Cumann Seandalaiochta agus Staire Phort Lairge

Wednesday, February 7, 2018

Lecture: Cartoon representations of John Redmond 1906 – 1916

The WAHS lecture season for 2017 and 2018 continues on Friday 23rd February with a lecture titled ‘Cartoon representations of John Redmond 1906 – 1916’ by the historian and broadcaster Dr Úna Ní Bhroiméil at 8:00 pm in the St Patrick’s Gateway Centre, Waterford.



This special lecture has been arranged to mark the centenary of the death of John Redmond, who was MP for Waterford and leader of the Irish Parliamentary Party, in March 1918. Many cartoons of Redmond were published in the Irish-American and British press in the decade before 1916, they give an insight into how Redmond’s political leadership and the campaign for Irish Home Rule which he led was perceived, in both positive and a negative light.

In the lecture Dr Ní Bhroiméil will demonstrate the links between Ireland, Britain and America in a transatlantic and transnational context in the person of John Redmond and through the medium of political cartoons. The cartoons illustrate Redmond’s centrality as a preeminent Irish figure at the beginning of the twentieth century. As the leader of the reunified Irish Parliamentary Party in 1900, John Redmond embodied the hope of the Irish people that a unified party could complete Parnell’s mission of achieving Home Rule for Ireland.



Having visited America in 1886, 1895 and 1899, he was well known to Irish American supporters, but it was his 1904 visit to the United Irish League Convention that spurred the strong and consistent support of the most widely circulated Irish American newspaper, the Irish World. The contemporary British press, however, was outraged at the monetary support that Redmond was receiving in America, for instance, the London Saturday Review raged against the influence of the Irish American press on the government at Westminster and particularly on prime minister Asquith, stating

‘It is often said Mr Redmond is master of the position and has the government in his hand. But is not the real boss behind Mr Redmond? Is he not an Irish American and his name Mr Patrick Ford? Mr Redmond may be master but is not Mr Ford paymaster?’

In turn, the Irish World reprinted five ‘Tory cartoons’ that had been published in the ‘London Unionist Press’ on its front page in December 1910. John Redmond was celebrated by the Irish World and promoted not just as the political leader of the Irish Parliamentary Party, but as the leader of the Irish generally at home and abroad. However, the Irish American press turned on Redmond after September 1914 and the later cartoons published in the Irish World reflect Redmond’s diminished political stature in Irish American eyes.
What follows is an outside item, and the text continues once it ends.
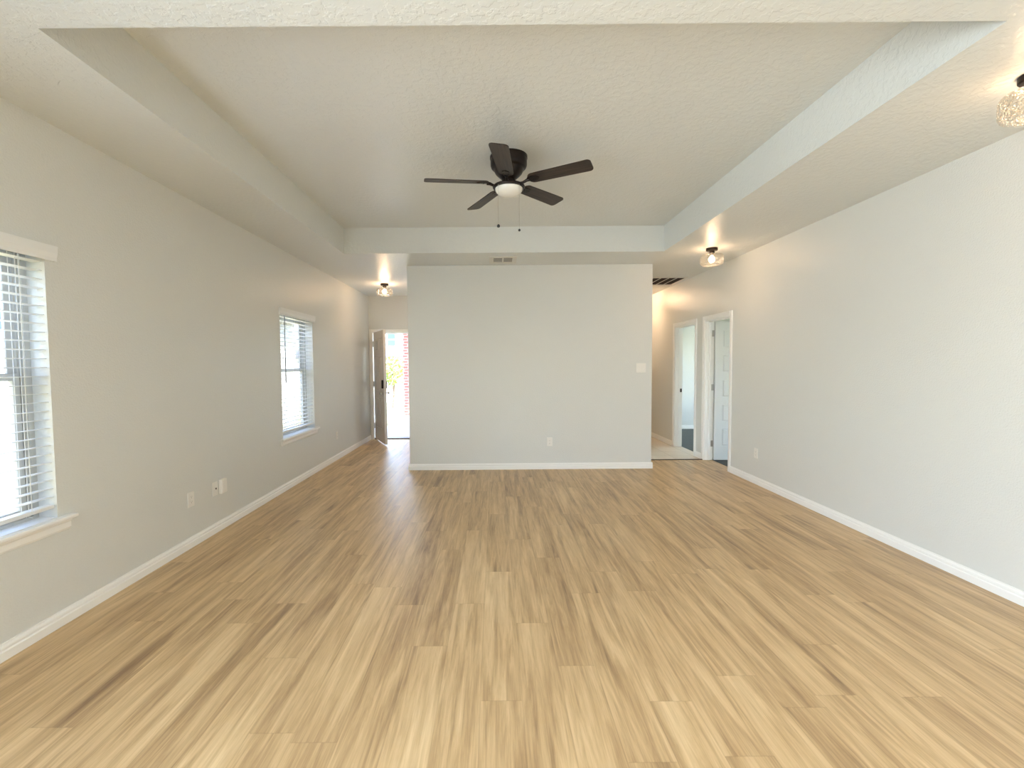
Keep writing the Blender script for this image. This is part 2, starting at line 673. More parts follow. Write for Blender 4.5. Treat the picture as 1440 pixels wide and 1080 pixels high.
# ------------------------------------------------------------------ windows and blinds
def make_window(i, y0, y1, z0, z1, label):
    e = empty('window_%d' % i, (XL, (y0 + y1) / 2, z0))
    struct(e, label, 'window')
    X = lambda d: -d                      # local: wall face at x=0, outwards is negative
    hw = (y1 - y0) / 2
    hh = z1 - z0
    # outer vinyl frame with stepped profile
    f = MB()
    for (a, c, d) in ((0.000, 0.030, 0.10), (0.030, 0.042, 0.115), (0.042, 0.052, 0.125)):
        xo, xi = -0.158, -d
        f.box(xo, xi, -hw + a, -hw + c, 0.02, hh - a)
        f.box(xo, xi, hw - c, hw - a, 0.02, hh - a)
        f.box(xo, xi, -hw + c, hw - c, hh - c, hh - a)
        f.box(xo, xi, -hw + c, hw - c, 0.02 + a * .6, 0.02 + c * .6)
    f.build('window_frame', M['vinyl'], e)
    # lower (inner) and upper (outer) sash
    mid = hh * 0.535
    for nm, xa, xb, za, zb in (('lower_sash', -0.138, -0.112, 0.05, mid + 0.02), ('upper_sash', -0.156, -0.139, mid - 0.02, hh - 0.052)):
        g = MB()
        w_ = 0.036
        ya, yb = -hw + 0.052, hw - 0.052
        g.box(xa, xb, ya, ya + w_, za, zb, bev=.003)
        g.box(xa, xb, yb - w_, yb, za, zb, bev=.003)
        g.box(xa, xb, ya + w_, yb - w_, za, za + w_, bev=.003)
        g.box(xa, xb, ya + w_, yb - w_, zb - w_, zb, bev=.003)
        so = g.build(nm, M['vinyl'], e)
        p = MB()
        xm = (xa + xb) / 2
        p.box(xm - .002, xm + .002, ya + w_, yb - w_, za + w_, zb - w_)
        p.build('pane', M['pane'], so)
    # stool with horns, nosing rounded
    s = MB()
    s.box(-0.105, 0.0, -hw + .001, hw - .001, 0.0, 0.022)
    s.box(0.0, 0.042, -hw - 0.085, hw + 0.085, 0.0, 0.022, bev=.006)
    s.build('window_sill', M['trim'], e)
    a = MB()
    prof = [(0, 0.0), (0.020, 0.0), (0.019, -0.012), (0.013, -0.020), (0.012, -0.050), (0.006, -0.062), (0, -0.062)]
    a.prism([(d, -hw - 0.065, z) for d, z in prof], (0, 2 * hw + 0.13, 0))
    a.build('sill_apron', M['trim'], e)
    return e


def make_blind(y0, y1, z0, z1, label, wand=True):
    zt = z1
    e = empty('window_blind', (XL, (y0 + y1) / 2, z0 + 0.022))
    tag(e, label, 'blind', 'white horizontal blinds of the left wall')
    hw = (y1 - y0) / 2
    hh = zt - z0 - 0.022
    v = MB()
    # crown shaped valance standing just proud of the wall with returned ends
    prof = [(0.006, hh - 0.062), (0.018, hh - 0.062), (0.018, hh - 0.045), (0.024, hh - 0.020), (0.027, hh + 0.018), (0.006, hh + 0.018)]
    v.prism([(d, -hw - 0.028, z) for d, z in prof], (0, 2 * hw + 0.082, 0))
    v.box(-0.012 + 0.013, 0.0065, hw + 0.048, hw + 0.054, hh - 0.062, hh + 0.018)
    v.box(-0.012 + 0.013, 0.0065, -hw - 0.028, -hw - 0.022, hh - 0.062, hh + 0.018)
    v.build('valance', M['slat'], e)
    h = MB()
    h.box(-0.058, -0.006, -hw + 0.004, hw - 0.004, hh - 0.045, hh - 0.002)
    h.build('headrail', M['slat'], e)
    # slats: crowned 50 mm blades
    sp = 0.0470
    xc = -0.034
    n = int((hh - 0.055 - 0.115) / sp) + 1
    s = MB()
    tilt = math.radians(3)
    for k in range(n):
        z = hh - 0.075 - k * sp
        pts = []
        for j in range(5):
            u = (j / 4 - 0.5) * 0.050
            pts.append((u, 0.0016 * (1 - (u / 0.025) ** 2)))
        poly = [(u, q + 0.0013) for u, q in pts] + [(u, q - 0.0013) for u, q in reversed(pts)]
        poly = [(xc + u * math.cos(tilt) - q * math.sin(tilt), -hw + 0.006, z + u * math.sin(tilt) + q * math.cos(tilt)) for u, q in poly]
        s.prism(poly, (0, 2 * hw - 0.012, 0))
    zl = hh - 0.075 - (n - 1) * sp
    s.build('slats', M['slat'], e)
    r = MB()
    zb = zl - 0.052
    r.box(xc - 0.026, xc + 0.026, -hw + 0.005, hw - 0.005, zb - 0.010, zb + 0.010, bev=.004)
    br = r.build('bottom_rail', M['slat'], e)
    # ladder cords
    c = MB()
    for fy in (-hw + 0.13, 0.0, hw - 0.13):
        for dx in (-0.0275, 0.0275):
            c.box(xc + dx - .001, xc + dx + .001, fy - .0012, fy + .0012, zb, hh - 0.045)
        c.box(xc - .001, xc + .001, fy + .008, fy + .010, zb, hh - 0.045)
    c.build('ladder_cord', M['cord'], e)
    # cord knots hanging under the rail
    for fy in (-hw + 0.13, hw - 0.13):
        k = MB()
        k.tube([(xc, fy, zb - .009), (xc + .004, fy + .006, zb - .02), (xc + .010, fy + .018, zb - .028)], .0015, 6)
        k.tube([(xc, fy, zb - .009), (xc + .004, fy - .008, zb - .022)], .0015, 6)
        k.build('cord_knot', M['cord'], br)
    if wand:
        q = MB()
        q.tube([(0.020, -hw + 0.075, hh - 0.062), (0.014, -hw + 0.082, hh - 0.80)], [.005, .006], 8)
        q.tube([(0.014, -hw + 0.082, hh - 0.80), (0.014, -hw + 0.082, hh - 0.83)], [.0065, .005], 8)
        q.build('tilt_wand', M['wand'], e)
    return e


make_window(1, *WIN[0], 'tall window nearest the camera cut by the left edge')
make_window(2, *WIN[1], 'tall narrow window farther along the left wall')
make_blind(*WIN[0], 'white horizontal slat blind on the near window cut by the left picture edge', wand=False)
make_blind(*WIN[1], 'white horizontal slat blind with grey wand on the far window towards the front door', wand=True)


# ------------------------------------------------------------------ doors
def panel_leaf(w_, h_, t_, cols, rows, stile=0.115, name='door_leaf', m=None, parent=None, mtx=None):
    """leaf in local x (0..w), y (0..t), z (0..h); rows: list of (z0, z1)"""
    b = MB()
    d = 0.012
    b.box(0.002, w_ - 0.002, d, t_ - d, 0.002, h_ - 0.002)
    n = len(cols)
    xs = [0] + [q for c in cols for q in c] + [w_]
    for k in range(0, len(xs), 2):
        b.box(xs[k], xs[k + 1], 0, t_, 0, h_)
    zs = [0] + [q for r in rows for q in r] + [h_]
    for (a, c) in cols:
        for k in range(0, len(zs), 2):
            b.box(a, c, 0, t_, zs[k], zs[k + 1])
        for (z0, z1) in rows:
            # raised field with sloped edge, both faces
            for (ya, yb) in ((0.002, d), (t_ - 0.002, t_ - d)):
                i = 0.012
                o_ = 0.024
                p = bmesh.new()
                A = [p.verts.new(q) for q in ((a + i, yb, z0 + i), (c - i, yb, z0 + i), (c - i, yb, z1 - i), (a + i, yb, z1 - i))]
                B = [p.verts.new(q) for q in ((a + o_, ya, z0 + o_), (c - o_, ya, z0 + o_), (c - o_, ya, z1 - o_), (a + o_, ya, z1 - o_))]
                for k in range(4):
                    p.faces.new((A[k], A[(k + 1) % 4], B[(k + 1) % 4], B[k]))
                p.faces.new(B)
                p.faces.new(A[::-1])
                bmesh.ops.recalc_face_normals(p, faces=p.faces)
                b.merge(p)
    o = b.build(name, m, parent)
    return o


def casing(e, a, c, h_, side_dir, axis='Y'):
    """casing boards round an opening a..c in local coordinates, projecting towards side_dir"""
    prof = [(0, 0), (0.010, 0.0), (0.013, 0.010), (0.013, 0.034), (0.017, 0.044), (0.017, 0.053), (0.012, 0.057), (0, 0.057)]
    b = MB()

    def P(u, d, z):
        return (d * side_dir, u, z) if axis == 'Y' else (u, d * side_dir, z)
    for edge, s_ in ((a, -1), (c, 1)):
        poly = [P(edge + s_ * q, d, 0) for d, q in prof]
        b.prism(poly, (0, 0, h_ + CW))
    poly = [P(a - 0.0, d, h_ + q) for d, q in prof]
    L_ = c - a
    b.prism(poly, (0, L_, 0) if axis == 'Y' else (L_, 0, 0))
    return b.build('door_casing', M['trim'], e)


def side_door(i, y0, y1, label, swing='far', leaf_deg=90.0):
    e = empty('door_%d' % i, (XR, (y0 + y1) / 2, 0))
    struct(e, label, 'door')
    hw = (y1 - y0) / 2
    casing(e, -hw, hw, DH, -1)
    j = MB()
    t_ = 0.018
    j.box(0, WT, -hw, -hw + t_, 0.003, DH)
    j.box(0, WT, hw - t_, hw, 0.003, DH)
    j.box(0, WT, -hw + t_, hw - t_, DH - t_, DH)
    # door stops
    j.box(0.052, 0.078, -hw + t_, -hw + t_ + 0.010, 0.003, DH - t_)
    j.box(0.052, 0.078, hw - t_ - 0.010, hw - t_, 0.003, DH - t_)
    j.box(0.052, 0.078, -hw + t_, hw - t_, DH - t_ - 0.010, DH - t_)
    j.build('door_jamb', M['trim'], e)
    c2 = casing(e, -hw, hw, DH, 1)
    c2.location.x = WT
    W_ = 2 * hw - 2 * t_ - 0.006
    Hh = DH - t_ - 0.016
    rows = []
    z = 0.20
    ph = (Hh - 0.20 - 0.115 - 4 * 0.095) / 5
    for k in range(5):
        rows.append((z, z + ph))
        z += ph + 0.095
    leaf = panel_leaf(W_, Hh, 0.035, [(0.105, W_ - 0.105)], rows, m=M['door'], parent=e)
    sgn = 1 if swing == 'far' else -1
    # hinge line at the room side of the jamb
    if swing == 'far':
        leaf.location = (WT + 0.004, hw - t_ - 0.0365, 0.012)
        leaf.rotation_euler.z = math.radians(90 - leaf_deg)
    else:
        leaf.location = (WT + 0.010, -hw + t_ + 0.002, 0.012)
        leaf.rotation_euler.z = math.radians(leaf_deg - 90)
    for hz in (0.20, 1.02, 1.80):
        g = MB()
        g.lathe([(0.0065, 0), (0.0065, 0.09)], 12, Matrix.Translation((WT + 0.012, (hw - t_ - 0.006) * sgn, hz)))
        g.box(WT - 0.030, WT + 0.010, min((hw - t_ - 0.003) * sgn, (hw - t_) * sgn), max((hw - t_ - 0.003) * sgn, (hw - t_) * sgn), hz, hz + 0.09)
        g.build('hinge', M['nickel'], e, smooth=True)
    kn = MB()
    for sd_ in (-1, 1):
        kn.lathe([(0.030, 0), (0.030, 0.006), (0.011, 0.010), (0.011, 0.032), (0.024, 0.040), (0.028, 0.052), (0.022, 0.063), (0.0, 0.065)], 24,
                 Matrix.Translation((W_ - 0.065, 0.0175 + sd_ * 0.0175, 0.94)) @ Matrix.Rotation(-sd_ * PI / 2, 4, 'X'), cap1=False)
    kn.build('door_knob', M['bronze'], leaf, smooth=True)
    # strike plate on the latch jamb
    s = MB()
    yj = -(hw - t_) * sgn
    s.box(0.084, 0.116, min(yj, yj + 0.002 * sgn), max(yj, yj + 0.002 * sgn), 0.93, 0.99)
    s.build('strike_plate', M['bronze'], e)
    return e


side_door(2, *D1, 'near doorway in the right wall with a white five panel door opened inward', 'far', 93)
side_door(3, *D2, 'far doorway in the right wall opening to a bright room', 'near', 84)

# front door, hinged on the left, opened into the entry
e = empty('door_1', ((FD[0] + FD[1]) / 2, YD, 0))
struct(e, 'front door standing open at the end of the entry', 'door')
hw = (FD[1] - FD[0]) / 2
FH = 2.075
j = MB()
t_ = 0.030
j.box(-hw, -hw + t_, 0, 0.15, 0.0, FH)
j.box(hw - t_, hw, 0, 0.15, 0.0, FH)
j.box(-hw + t_, hw - t_, 0, 0.15, FH - t_, FH)
j.box(-hw + t_, -hw + t_ + 0.012, 0.055, 0.11, 0.03, FH - t_)
j.box(hw - t_ - 0.012, hw - t_, 0.055, 0.11, 0.03, FH - t_)
j.box(-hw + t_, hw - t_, 0.055, 0.11, FH - t_ - 0.012, FH - t_)
j.build('door_jamb', M['trim'], e)
casing(e, -hw + 0.020, hw - 0.020, FH - 0.020, -1, axis='X')
th = MB()
th.box(-hw + t_, hw - t_, -0.01, 0.17, 0.0, 0.022, bev=.004)
th.build('threshold', M['threshold'], e)
LW, LH = 0.865, 2.015
cols = [(0.11, 0.385), (0.48, 0.755)]
leaf = panel_leaf(LW, LH, 0.044, cols, [(0.24, 0.80), (0.93, 1.55), (1.67, 1.88)], m=M['front_door'], parent=e)
leaf.location = (-hw + t_ + 0.016, -0.012, 0.030)
leaf.rotation_euler.z = math.radians(-64.5)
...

Úna Ní Bhroiméil lectures in American history in Mary Immaculate College, Limerick. She completed  a BA, MA and HDip at NUI Galway and her PhD at Lehigh University, Pennsylvania in the United States. She has published on the themes of Irish identity in the USA, the Irish American press, the formation of Catholic female teachers, and using visual methods in historical research. Úna has contributed to many historical documentaries and can currently be seen presenting the weekly ‘Tríd an Lionsa’ series about historical photographs on TG4.



This lecture will be of interest to anyone interested in John Redmond’s political career and how the examination of visual sources can provide significant historical insights. Admission to the lecture is €5 (students €2.50), but is free for members of the Waterford Archaeological and Historical Society.